At the end of an Investigation, the students have a chance to reflect on the essential understandings and strategies of the Investigation in the Mathematical Reflections. At the end of the unit, students distill their learnings into one reflection in the Looking Back.

The CMP philosophy reflects the research on best practices that helps students develop meaningful and deep mathematical understanding. For example, “even though CMP was developed long before the publication of the National Academy of Science, Adding It Up (NRC, 2001)[1], the stances in this National Research Council publication’s five interrelated strands that comprise student proficiency are reflected in CMP. The first four NRC strands are conceptual understanding, procedural fluency, strategic competence (the ability to formulate, represent, and solve mathematical problems), and adaptive reasoning (the capacity to think logically and to informally and formally justify one’s reasoning).

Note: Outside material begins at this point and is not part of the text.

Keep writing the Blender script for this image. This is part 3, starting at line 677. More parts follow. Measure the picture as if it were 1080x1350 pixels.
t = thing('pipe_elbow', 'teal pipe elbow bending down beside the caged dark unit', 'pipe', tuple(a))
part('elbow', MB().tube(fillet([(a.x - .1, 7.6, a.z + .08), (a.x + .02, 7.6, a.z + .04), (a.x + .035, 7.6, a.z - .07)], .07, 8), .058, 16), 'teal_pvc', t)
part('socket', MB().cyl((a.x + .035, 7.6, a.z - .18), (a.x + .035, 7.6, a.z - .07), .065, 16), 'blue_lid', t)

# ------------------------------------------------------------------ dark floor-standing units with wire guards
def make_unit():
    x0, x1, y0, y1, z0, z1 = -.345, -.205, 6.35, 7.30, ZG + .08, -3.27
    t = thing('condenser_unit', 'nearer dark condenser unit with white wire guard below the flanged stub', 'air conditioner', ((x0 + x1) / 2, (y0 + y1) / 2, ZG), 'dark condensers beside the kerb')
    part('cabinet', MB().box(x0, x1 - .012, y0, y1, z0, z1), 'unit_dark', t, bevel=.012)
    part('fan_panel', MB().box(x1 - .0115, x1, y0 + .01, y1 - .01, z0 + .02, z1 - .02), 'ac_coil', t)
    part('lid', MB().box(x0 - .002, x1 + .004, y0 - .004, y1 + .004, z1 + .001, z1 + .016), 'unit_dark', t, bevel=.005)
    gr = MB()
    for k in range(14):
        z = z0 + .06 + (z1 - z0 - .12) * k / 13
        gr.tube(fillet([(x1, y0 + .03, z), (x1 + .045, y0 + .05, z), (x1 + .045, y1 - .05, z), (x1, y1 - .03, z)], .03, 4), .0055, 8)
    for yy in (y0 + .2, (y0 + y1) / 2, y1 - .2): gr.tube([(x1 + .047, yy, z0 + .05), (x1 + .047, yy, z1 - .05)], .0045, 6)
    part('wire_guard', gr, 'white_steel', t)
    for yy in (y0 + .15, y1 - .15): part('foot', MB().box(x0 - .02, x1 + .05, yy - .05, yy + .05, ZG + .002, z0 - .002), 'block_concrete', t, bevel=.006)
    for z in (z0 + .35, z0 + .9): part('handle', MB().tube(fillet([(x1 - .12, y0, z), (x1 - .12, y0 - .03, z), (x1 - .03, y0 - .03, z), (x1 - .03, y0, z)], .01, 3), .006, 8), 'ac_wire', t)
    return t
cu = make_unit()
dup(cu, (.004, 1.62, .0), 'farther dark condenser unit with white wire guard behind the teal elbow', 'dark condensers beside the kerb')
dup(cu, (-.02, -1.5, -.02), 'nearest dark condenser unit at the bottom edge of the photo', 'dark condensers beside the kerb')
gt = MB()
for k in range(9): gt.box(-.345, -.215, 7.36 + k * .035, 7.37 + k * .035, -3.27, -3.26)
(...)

The fifth strand, productive disposition, is “the tendency to see sense in mathematics, to perceive it as both useful and worthwhile, to believe that steady effort in learning mathematics pays off, and to see oneself as an effective learner and doer of mathematics”(Lappan & Phillips 2008)[2]. More recently, the Common Core State Standards for Mathematical Practices (CCSSM 2009)3 reflect the strategies for engaging CMP students in productive mathematical learning.


[1] National Research Council. (2001). Adding it up: Helping children learn mathematics. J. Kilpatrick, J. Swafford, & B. Findell (Eds.) Washington, DC: National Academy Press.

[2] Lappan, G., Phillips, E. (2009). A designer speaks: Glenda Lappan and Elizabeth Phillips. Educational Designer, Journal of the International Society for Design and Development in Education, 1(3), 1-19. Retrieved from: http://www.educationaldesigner.org/ed/volume1/issue3/article11

3 National Governors Association Center for Best Practices & Council of Chief State School Officers. Common Core State Standards for Mathematics. Washington, DC: Authors, 2010.